Going out for a drink on a weeknight in Adelaide is easier than it used to be, but you can’t leave it too late because the only places that stay open after eleven have music that is too loud for our middle age sensibilities. We had to deal with the possum’s doorway to our roof space first. That meant we had to wait for it to get dark so we could be sure that the possum had left its cosy house in the ceiling space. No one wants to block a possum in. The mister and the floppy adolescent were on the case, but the floppy adolescent needed to finish his pulled pork enchiladas before he could even think of going up a ladder or holding a light.
The mister’s been here since last Friday night, and he’s leaving on Saturday and we haven’t had much of a chance to sit and talk and let the conversation take its path to wherever it might lead. The thing is, in a week, there’s been the Future Prime Minister’s cricket final spread across two days (his team won, and there’s hurrah!); a couple of deadlines; the mister wanting time to hang out with the floppy one, and so on. This is one of the very real challenges of this global commuting caper – finding time to have the casual conversations that glue a relationship together.
For example, I was half a glass of sparkling in when I was able to say, ‘Yes, that’s true, but we’re in a post-neoliberal age now.’
‘Wot?’
‘Yes, Paul Keating said neoliberalism is at the end of his life. I’m the one who’s coined it the post-neoliberal age, but everyone’ll be saying it by tomorrow. You can use it at work if you like.’

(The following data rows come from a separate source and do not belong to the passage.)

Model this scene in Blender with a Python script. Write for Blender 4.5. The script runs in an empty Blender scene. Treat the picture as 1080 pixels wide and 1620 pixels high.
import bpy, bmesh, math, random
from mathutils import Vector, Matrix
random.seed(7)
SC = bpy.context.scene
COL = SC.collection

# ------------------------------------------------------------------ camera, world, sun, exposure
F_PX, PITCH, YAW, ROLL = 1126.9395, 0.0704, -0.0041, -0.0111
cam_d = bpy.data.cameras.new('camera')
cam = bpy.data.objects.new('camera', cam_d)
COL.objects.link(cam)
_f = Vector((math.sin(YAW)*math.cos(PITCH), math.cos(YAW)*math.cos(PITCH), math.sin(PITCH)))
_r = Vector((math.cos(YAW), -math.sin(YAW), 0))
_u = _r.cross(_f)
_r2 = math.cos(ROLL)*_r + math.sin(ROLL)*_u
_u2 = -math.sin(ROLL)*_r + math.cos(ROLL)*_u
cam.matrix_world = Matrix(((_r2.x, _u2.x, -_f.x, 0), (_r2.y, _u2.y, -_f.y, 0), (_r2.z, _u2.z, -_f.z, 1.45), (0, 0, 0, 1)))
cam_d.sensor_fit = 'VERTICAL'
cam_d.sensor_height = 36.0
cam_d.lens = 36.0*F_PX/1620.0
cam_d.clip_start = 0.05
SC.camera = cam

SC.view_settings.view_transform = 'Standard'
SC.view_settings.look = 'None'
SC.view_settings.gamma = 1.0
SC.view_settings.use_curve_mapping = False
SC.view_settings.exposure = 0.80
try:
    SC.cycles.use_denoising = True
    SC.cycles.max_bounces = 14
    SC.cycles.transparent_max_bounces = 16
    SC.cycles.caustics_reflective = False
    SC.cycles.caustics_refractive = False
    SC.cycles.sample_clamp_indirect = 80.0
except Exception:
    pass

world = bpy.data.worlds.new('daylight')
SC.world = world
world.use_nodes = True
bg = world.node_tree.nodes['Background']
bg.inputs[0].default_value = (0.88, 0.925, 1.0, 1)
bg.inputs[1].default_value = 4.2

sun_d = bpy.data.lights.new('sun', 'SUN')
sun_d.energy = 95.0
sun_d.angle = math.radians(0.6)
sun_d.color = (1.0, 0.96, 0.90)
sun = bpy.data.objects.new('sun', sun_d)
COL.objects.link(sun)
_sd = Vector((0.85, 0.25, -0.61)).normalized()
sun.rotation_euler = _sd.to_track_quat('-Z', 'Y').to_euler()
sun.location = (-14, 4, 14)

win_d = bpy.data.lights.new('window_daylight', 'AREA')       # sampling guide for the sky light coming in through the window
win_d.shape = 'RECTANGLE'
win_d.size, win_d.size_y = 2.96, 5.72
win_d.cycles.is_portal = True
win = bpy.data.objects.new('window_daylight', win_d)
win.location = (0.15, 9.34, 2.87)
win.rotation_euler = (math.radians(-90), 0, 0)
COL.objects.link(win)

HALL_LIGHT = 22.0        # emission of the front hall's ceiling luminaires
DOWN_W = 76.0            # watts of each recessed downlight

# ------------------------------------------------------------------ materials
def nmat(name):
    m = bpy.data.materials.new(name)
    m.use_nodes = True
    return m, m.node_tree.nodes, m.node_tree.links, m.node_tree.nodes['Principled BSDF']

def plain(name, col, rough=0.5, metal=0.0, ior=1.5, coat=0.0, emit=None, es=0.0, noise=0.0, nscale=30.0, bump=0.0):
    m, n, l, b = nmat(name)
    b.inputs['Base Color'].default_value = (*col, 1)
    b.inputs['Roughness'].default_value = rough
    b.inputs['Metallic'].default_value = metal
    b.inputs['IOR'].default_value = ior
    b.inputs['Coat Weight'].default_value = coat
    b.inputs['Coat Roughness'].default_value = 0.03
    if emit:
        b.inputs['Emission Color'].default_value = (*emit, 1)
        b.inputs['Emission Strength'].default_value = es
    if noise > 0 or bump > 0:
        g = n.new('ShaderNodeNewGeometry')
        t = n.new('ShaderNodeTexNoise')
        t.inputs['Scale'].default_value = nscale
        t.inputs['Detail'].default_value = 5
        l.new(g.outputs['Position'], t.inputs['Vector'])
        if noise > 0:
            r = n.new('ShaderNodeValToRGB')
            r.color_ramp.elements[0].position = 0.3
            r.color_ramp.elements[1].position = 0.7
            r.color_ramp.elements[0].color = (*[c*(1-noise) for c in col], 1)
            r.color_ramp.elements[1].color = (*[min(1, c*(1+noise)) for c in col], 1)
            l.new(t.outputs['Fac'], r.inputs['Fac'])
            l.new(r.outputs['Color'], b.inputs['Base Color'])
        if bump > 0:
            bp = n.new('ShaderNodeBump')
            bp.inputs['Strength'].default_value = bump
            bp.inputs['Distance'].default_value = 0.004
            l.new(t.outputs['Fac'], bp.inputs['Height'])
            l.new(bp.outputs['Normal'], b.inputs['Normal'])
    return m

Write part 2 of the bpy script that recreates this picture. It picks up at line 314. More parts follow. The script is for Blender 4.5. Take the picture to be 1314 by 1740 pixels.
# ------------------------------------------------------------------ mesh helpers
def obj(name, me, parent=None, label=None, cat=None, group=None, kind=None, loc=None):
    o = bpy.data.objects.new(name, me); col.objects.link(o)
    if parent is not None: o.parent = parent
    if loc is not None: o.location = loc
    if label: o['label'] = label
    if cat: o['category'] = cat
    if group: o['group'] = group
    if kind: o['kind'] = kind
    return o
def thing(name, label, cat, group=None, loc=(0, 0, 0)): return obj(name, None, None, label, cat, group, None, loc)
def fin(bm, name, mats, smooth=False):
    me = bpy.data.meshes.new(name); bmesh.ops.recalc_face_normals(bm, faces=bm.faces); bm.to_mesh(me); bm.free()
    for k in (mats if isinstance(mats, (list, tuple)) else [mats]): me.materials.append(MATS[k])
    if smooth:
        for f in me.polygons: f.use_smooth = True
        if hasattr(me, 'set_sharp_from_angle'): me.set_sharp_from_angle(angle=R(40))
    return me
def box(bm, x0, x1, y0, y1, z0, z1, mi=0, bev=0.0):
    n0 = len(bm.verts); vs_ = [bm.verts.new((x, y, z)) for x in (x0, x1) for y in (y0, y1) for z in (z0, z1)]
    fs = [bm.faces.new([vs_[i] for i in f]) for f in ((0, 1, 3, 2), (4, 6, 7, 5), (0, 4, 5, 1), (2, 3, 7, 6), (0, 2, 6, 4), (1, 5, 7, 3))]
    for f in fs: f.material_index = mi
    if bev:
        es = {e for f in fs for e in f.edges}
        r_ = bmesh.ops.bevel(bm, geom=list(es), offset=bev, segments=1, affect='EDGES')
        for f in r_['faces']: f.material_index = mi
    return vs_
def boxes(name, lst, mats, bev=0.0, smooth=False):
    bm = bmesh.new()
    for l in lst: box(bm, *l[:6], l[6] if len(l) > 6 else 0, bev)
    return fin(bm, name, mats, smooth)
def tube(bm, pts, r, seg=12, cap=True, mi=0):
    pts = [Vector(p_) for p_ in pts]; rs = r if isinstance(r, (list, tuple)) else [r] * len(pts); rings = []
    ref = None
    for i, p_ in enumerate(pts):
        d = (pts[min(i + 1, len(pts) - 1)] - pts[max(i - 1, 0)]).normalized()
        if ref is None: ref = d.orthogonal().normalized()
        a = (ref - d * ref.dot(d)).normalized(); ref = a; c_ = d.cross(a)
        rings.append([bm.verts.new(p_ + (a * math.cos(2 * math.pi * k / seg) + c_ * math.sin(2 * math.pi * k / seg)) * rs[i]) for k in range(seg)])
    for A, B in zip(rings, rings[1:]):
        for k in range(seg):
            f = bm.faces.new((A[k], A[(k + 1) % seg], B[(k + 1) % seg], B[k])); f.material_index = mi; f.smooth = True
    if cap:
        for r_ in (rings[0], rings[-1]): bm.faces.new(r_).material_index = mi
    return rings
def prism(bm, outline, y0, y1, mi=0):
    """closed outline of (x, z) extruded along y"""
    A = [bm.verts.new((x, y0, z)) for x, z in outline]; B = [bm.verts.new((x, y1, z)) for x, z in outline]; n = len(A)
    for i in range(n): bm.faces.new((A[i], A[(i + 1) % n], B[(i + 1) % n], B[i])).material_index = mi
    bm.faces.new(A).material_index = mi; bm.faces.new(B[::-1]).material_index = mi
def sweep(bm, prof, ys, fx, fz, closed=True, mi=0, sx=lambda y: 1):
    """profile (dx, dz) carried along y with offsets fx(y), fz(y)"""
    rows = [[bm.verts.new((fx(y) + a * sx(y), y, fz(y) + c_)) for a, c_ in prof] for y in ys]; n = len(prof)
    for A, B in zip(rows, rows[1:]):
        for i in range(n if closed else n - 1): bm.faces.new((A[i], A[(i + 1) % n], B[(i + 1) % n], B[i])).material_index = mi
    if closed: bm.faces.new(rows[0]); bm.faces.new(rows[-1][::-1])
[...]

‘Keating, hey? Bet he didn’t tweet that?’
‘No,’ I said. It is hard to know where to take the conversation when you’ve got no real idea what you’re talking about and you’re a little distracted trying to work out exactly where you know the woman at the next table from.
We ordered two plates of tapas and I took another picture using the snapchat-type feature facebook seems to have ripped off in their latest update. (This is an aside, but when I discovered it a few hours earlier, I said it’s to stop the flight of middle aged ladies away from facebook and the floppy adolescent told me I was wrong and I said, ‘It might come as a surprise to you, but middle aged ladies do have value,’ and then both the adolescents piled on in a flurry of outrage that I would suggest that they have anything except complete respect for women.)
For my second drink, I joined the mister in a glass of shiraz there being no cabernet sauvignon available by the glass. It was my first red of the season, but the temperature in Adelaide had dropped to sufficiently autumnal levels to allow it. I am a most sophisticated wine drinker and said, ‘Well that’s more like a European shiraz than a Barossa, isn’t it?’ The mister agreed. ‘It’s still not cab sav though, is it?’ I said.
At 10.30 (not on the dot but close enough) the waiter came and said, ‘Were you interested in ordering last drinks at all?’
We looked around and realised we were the last ones in the bar.
‘No, thank you, we’ll just get the bill.’
The relief! Writ large across his face. Though of course, we should take our time, take your time, there’s no rush.
On the way back to the car we stopped and looked in the windows of a place that would be the perfect space for my new business. Well it would be perfect if it cost next to nothing and fitted itself out. And then we drove home along Anzac Highway and parliament was on the radio and I got a notification on my phone that the plans to make changes to 18C had been foiled but they still seemed to be talking about it on the radio but I did not feel like listening to odious people saying odious things so I arranged for us to listen to some music.
If I’d had Redgum’s It’s One More Boring Thursday Night in Adelaide in digital form I would have played that for the laugh. Instead, I put on Leonard Cohen’s You Want it Darker. I often listen to that when I’m driving home at night, but of course I’m usually driving home by myself and it takes me by surprise when the mister says, ‘What’s this? I haven’t heard this.’ At first he’s like, ‘Bloody hell, are we listening to this all the way home?’ But that’s okay because Leonard Cohen is like that, and by the time we’re on The Esplanade we’re up to If I Didn’t Have Your Love and the mister’s like, ‘Wow, that’s beautiful, isn’t it?’
So now next time I play that album, I can think of the lovely night we spent together, the mister and me on a boring Thursday night in Adelaide.
Beautiful as always. So glad you are getting some time together before he’s off again. Made me want to go and sit in a bar with my loved one.
Late middle-aged woman have value too. Which I need to remind/convince myself as well.
Lovely that you are getting some time together, with lovely memories to hug to yourself at cold dark moments.
Beautiful progression from possum to if I didn’t have your love. Great emotive slice of life.